As you already know, Afro attached to anything signifies that it is a blend of African language,sound or feel to whatever it is merged with. Afro-rap is a blend of Afro vibes into rap music. No matter how refined the English of an Afro musician is, you will recognize the African vibes in the music. The Afro-rap is a genre of music that shouldn’t really work but it does. Aren’t you amazed at the way Olamide and Phyno can mix rhymes with their indigenous languages?

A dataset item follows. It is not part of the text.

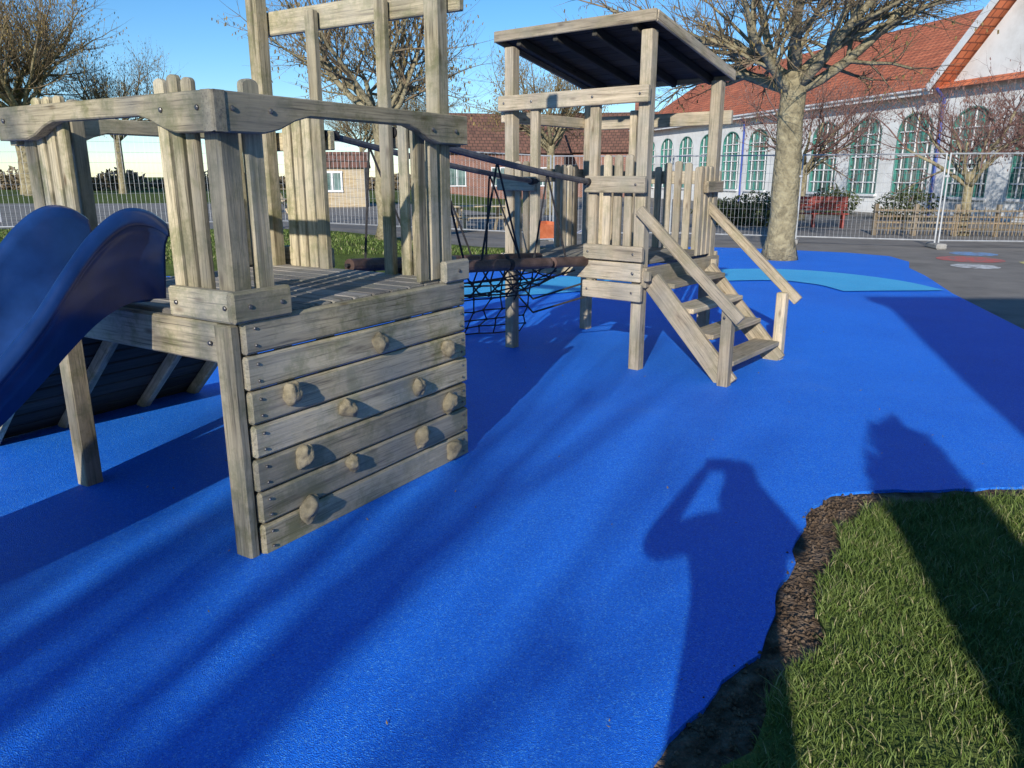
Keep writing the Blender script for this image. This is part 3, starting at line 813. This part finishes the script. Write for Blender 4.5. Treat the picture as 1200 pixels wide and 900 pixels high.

Afro-rap was born out of the conception that Africans can replicate other genres of music, but they cannot make music as dope as rap. This believe was dominant because rap is a musical form of vocal delivery that incorporates rhyme, and rhythmic speech. They felt Africans were too ghetto to produce rhymes, too clumsy and rough to produce rhyme pattern. Well, guess who has the special genre of rap music now!

Coincidentally, it is known that even rap music has its root from Africa. According to Wiki,
“…the origins of rap precede hip-hop culture. The earliest precursor to modern rap is the West African griot tradition, in which “oral historians”, or “praise-singers”, would disseminate oral traditions and genealogies, or use their rhetorical techniques for gossip or to “praise or critique individuals. Griot traditions connect to rap along a lineage of black verbal reverence through James Brown interacting with the crowd and the band between songs, to Muhammad Ali’s verbal taunts and the poems of The Last Poets. “
And you wonder why you need to incorporate slangs and street vernacular into this genre of music? Why there are many black rapper? Why the ghetto streets of America are into rap battles? You can smell a piece of Afro in rap any day.
Rap is not a poem. Yes it has rhymes and rhythm, but it is more than just all of that. Rap is all about delivery! It’s about the energy you put in it. Even if you are standing still during a rap delivery, your standing has to be swaggish. Rap is about the style, The way a rapper says a line of lyrics would be different from how a poet or a musician says it. It’s about the strength. When you listen to rap, you will notice that constant flow between anger and happiness. The need to deliver a message.
Rap is no ordinary music, rap occupies a gray area between speech, prose, poetry, and singing. So, if you ask me, I’d say you can call rap music the true Art. It does the purgation of emotions more than any other piece of music. Through rap, you can be angry, sad, worried, confrontational. You can tell a story through rap. Before, it was believed that rap couldn’t stand on it’s own as a form of music, that it had to be performed alongside hip pop. Of course it was wrong. Rap music can do completely fine on it’s own.
While rap is doing fine, Afro-rap is doing even better as a genre of music. We have the opportunity to be wowed with amazing flow in our own language, our own sound by our own people. Now, aren’t you glad you got to be part of the generation that embraces culture, color, skin, everything African even in music?

There are many Afro-rap legends that cannot go unnoticed. In no particular order, we have;
Olamide (Nigeria), Phyno (Nigeria), AKA (South Africa), Sarkodie (Ghana), Nasty C (South Africa), Falz (Nigeria), Khaligraph (Kenyan) and many others.

Finding solace in rap is gold, but finding it in Afro-rap is freaking diamonds!